_Task to carry out_: Pictures are not part of the copy. Give again exactly the lines from the one with "Generate a Blender" to the one with "from mathutils import", inclusive.

[Scenes as source code]

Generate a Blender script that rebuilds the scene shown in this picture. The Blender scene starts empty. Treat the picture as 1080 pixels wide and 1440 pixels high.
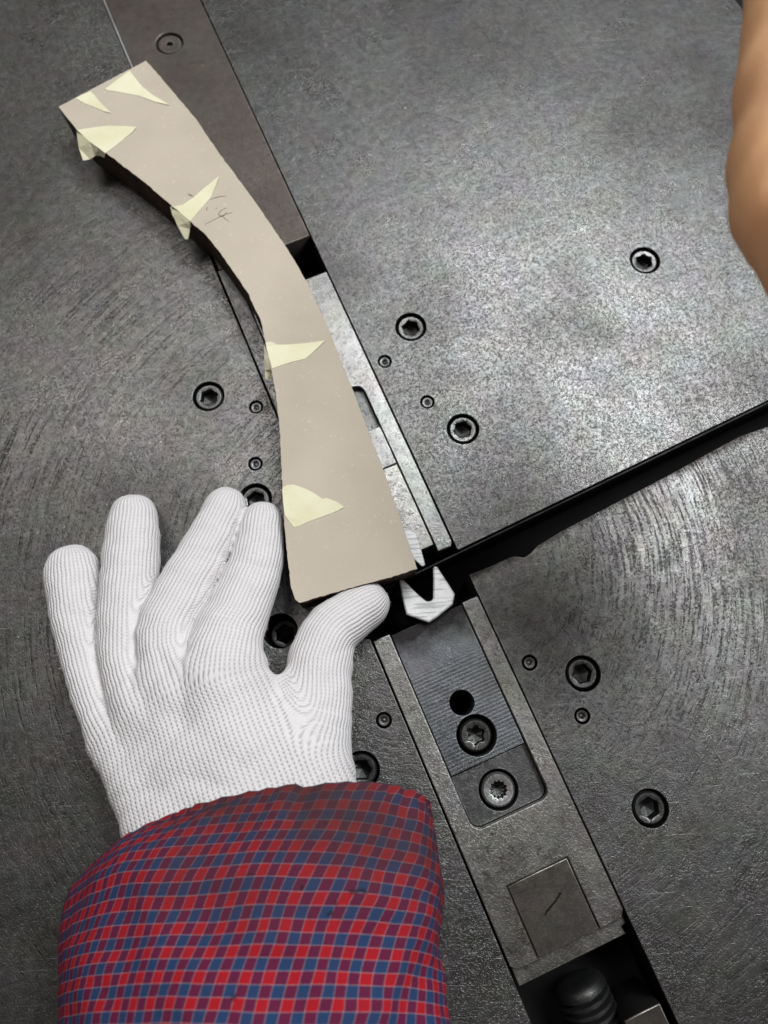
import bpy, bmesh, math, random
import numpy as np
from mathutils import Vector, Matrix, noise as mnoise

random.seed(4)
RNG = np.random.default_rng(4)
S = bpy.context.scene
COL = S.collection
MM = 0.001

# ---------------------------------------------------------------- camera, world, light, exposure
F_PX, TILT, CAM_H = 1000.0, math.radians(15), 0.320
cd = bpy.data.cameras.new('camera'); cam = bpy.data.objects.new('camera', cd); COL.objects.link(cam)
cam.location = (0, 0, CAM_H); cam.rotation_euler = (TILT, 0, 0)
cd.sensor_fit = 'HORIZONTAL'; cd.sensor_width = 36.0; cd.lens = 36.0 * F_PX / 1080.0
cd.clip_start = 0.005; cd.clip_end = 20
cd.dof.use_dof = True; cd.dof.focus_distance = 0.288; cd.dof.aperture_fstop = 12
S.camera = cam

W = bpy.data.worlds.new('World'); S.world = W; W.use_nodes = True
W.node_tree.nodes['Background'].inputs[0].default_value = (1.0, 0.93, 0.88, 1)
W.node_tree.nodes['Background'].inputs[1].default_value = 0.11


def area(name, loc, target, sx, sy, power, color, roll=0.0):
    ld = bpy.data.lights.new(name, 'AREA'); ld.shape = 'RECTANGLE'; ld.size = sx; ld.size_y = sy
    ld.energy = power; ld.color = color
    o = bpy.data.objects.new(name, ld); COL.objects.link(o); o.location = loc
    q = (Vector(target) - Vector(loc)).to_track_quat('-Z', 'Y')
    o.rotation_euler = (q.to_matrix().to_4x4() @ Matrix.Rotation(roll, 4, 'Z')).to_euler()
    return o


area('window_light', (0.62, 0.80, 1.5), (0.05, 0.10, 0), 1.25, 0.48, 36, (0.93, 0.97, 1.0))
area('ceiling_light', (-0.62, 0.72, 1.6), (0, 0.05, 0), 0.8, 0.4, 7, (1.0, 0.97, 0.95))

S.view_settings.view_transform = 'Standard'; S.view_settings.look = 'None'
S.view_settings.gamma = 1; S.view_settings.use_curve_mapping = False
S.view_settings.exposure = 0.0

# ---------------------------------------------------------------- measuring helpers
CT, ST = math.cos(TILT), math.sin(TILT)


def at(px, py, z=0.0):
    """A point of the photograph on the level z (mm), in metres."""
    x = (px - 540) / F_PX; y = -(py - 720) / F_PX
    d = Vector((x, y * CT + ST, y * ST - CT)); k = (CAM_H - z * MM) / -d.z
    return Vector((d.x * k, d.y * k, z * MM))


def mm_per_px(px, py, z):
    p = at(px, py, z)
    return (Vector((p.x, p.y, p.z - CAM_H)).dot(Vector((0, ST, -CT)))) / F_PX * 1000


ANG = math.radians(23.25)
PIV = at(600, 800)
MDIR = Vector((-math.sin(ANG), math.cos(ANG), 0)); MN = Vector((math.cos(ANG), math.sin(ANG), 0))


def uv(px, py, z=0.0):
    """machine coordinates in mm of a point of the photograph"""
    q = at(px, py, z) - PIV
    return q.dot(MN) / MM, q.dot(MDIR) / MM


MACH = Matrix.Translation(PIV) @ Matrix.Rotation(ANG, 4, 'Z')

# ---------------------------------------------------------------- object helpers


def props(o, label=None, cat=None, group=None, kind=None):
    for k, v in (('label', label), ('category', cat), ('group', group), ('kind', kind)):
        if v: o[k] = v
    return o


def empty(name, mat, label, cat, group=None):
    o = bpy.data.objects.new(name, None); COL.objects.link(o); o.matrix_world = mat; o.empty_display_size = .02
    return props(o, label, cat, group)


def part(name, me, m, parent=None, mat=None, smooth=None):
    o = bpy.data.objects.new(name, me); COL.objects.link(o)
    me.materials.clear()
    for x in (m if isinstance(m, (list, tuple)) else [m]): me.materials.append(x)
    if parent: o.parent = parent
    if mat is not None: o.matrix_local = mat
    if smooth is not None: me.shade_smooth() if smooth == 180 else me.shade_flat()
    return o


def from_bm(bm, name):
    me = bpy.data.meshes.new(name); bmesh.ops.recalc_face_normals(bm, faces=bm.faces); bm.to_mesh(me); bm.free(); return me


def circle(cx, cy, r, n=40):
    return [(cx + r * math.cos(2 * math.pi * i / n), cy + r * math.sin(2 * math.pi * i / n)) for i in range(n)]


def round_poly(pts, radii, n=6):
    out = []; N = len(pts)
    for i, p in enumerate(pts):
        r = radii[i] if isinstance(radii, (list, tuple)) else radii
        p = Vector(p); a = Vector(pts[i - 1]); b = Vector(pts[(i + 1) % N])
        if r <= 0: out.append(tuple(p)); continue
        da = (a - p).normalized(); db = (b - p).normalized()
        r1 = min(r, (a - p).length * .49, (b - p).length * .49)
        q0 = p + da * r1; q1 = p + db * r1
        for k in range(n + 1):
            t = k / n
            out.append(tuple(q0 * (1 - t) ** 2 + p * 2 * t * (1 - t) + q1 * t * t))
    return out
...
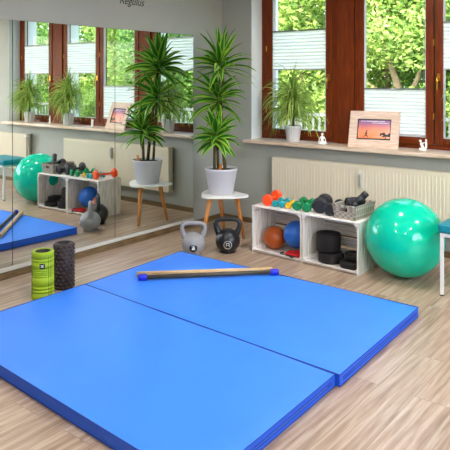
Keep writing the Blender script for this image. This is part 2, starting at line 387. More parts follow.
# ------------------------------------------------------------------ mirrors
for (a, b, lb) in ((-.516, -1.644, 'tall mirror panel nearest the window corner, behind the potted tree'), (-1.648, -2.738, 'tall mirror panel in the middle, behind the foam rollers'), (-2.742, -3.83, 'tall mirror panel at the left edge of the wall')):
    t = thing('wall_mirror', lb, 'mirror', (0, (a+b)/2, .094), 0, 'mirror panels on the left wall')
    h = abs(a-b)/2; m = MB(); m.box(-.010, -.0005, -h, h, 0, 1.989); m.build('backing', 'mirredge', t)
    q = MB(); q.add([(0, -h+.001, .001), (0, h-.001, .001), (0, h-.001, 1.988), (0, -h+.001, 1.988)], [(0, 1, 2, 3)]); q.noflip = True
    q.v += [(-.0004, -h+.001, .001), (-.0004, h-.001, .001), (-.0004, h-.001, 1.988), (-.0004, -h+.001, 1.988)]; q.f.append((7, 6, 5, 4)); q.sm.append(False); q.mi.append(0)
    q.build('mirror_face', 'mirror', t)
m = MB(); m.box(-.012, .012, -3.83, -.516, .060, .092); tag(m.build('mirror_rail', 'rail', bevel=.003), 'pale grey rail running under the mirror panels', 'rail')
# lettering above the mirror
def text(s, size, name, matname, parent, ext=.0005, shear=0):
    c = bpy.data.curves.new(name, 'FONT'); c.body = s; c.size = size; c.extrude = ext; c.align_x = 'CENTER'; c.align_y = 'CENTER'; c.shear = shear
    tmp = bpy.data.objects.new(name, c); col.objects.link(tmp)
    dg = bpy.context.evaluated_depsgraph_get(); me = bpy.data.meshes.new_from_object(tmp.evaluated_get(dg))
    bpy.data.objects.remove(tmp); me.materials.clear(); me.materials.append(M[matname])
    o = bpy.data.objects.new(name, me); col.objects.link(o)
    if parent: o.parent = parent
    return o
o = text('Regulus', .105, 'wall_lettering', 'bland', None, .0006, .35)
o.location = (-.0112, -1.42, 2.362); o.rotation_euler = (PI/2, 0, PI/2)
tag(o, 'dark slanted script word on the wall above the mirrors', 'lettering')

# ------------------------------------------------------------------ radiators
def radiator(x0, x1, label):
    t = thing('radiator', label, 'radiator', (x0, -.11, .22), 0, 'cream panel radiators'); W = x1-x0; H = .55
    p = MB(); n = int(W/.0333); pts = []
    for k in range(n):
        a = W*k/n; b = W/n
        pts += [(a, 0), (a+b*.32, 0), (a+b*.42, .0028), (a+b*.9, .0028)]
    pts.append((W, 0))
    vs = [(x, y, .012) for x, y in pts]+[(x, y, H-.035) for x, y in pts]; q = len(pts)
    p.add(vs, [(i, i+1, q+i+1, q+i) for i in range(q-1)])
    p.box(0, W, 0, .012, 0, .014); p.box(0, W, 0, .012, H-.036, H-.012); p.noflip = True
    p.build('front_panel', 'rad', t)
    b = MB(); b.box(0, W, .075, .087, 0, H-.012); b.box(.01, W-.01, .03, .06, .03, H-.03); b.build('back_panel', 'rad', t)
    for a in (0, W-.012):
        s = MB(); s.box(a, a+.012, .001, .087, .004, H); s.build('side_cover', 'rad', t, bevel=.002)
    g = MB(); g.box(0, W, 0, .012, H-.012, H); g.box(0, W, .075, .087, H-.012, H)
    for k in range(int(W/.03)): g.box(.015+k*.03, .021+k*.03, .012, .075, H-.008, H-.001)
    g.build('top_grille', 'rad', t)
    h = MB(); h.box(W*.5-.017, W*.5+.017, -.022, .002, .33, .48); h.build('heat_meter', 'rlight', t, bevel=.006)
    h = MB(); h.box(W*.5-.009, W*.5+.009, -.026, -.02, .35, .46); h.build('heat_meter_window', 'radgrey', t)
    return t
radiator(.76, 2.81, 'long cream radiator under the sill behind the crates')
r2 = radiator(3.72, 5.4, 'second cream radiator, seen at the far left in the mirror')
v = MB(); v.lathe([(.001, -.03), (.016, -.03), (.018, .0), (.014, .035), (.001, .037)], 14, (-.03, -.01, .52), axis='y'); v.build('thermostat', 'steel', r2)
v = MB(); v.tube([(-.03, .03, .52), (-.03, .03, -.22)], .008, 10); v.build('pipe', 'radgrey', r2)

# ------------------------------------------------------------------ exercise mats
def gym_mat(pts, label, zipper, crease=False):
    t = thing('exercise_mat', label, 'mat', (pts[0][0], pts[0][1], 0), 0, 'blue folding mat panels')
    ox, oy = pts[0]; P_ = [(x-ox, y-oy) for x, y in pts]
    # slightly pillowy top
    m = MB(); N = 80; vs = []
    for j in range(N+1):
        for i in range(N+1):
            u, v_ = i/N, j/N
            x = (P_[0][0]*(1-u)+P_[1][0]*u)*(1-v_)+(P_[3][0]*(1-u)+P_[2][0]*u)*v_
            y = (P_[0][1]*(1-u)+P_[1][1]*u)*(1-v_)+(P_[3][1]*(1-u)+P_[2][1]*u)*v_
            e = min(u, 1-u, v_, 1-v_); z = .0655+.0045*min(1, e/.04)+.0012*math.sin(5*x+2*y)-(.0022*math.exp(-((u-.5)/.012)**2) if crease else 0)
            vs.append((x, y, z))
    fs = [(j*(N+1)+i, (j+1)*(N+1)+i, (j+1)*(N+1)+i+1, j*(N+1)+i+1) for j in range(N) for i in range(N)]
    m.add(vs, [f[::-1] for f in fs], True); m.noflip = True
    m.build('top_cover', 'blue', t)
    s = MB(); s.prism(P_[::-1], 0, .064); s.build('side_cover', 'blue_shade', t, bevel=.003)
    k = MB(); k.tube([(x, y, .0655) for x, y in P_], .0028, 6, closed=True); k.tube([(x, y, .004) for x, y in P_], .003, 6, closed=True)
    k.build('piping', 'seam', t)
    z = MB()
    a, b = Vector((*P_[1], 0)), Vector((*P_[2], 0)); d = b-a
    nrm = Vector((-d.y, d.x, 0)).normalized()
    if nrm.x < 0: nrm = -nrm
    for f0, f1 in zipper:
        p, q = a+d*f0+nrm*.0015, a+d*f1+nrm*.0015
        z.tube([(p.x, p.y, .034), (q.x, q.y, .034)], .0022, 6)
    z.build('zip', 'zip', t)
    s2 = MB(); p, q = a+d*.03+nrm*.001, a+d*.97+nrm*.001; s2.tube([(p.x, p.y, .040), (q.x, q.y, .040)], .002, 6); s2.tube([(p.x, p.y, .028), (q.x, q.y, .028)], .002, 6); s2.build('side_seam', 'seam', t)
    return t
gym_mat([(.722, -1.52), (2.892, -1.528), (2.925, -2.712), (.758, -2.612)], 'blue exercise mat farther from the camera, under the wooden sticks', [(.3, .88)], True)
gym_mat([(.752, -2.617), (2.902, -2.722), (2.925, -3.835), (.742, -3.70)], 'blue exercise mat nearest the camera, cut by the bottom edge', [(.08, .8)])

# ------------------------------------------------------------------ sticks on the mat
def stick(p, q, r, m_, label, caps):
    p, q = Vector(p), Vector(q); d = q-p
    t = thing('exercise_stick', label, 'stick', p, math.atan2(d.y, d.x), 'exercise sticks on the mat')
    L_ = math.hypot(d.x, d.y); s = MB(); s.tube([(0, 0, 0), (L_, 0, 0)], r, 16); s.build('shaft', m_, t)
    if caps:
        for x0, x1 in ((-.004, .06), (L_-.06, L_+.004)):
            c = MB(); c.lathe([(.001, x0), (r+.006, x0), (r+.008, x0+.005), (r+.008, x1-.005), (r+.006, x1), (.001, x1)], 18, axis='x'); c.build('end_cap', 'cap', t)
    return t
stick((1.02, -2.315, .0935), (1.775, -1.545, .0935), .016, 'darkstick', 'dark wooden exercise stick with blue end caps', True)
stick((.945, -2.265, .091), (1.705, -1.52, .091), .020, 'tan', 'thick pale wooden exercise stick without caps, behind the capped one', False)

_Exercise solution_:
Generate a Blender script that rebuilds the scene shown in this picture. The Blender scene starts empty. Treat the picture as 1080 pixels wide and 1440 pixels high.
import bpy, bmesh, math, random
import numpy as np
from mathutils import Vector, Matrix, noise as mnoise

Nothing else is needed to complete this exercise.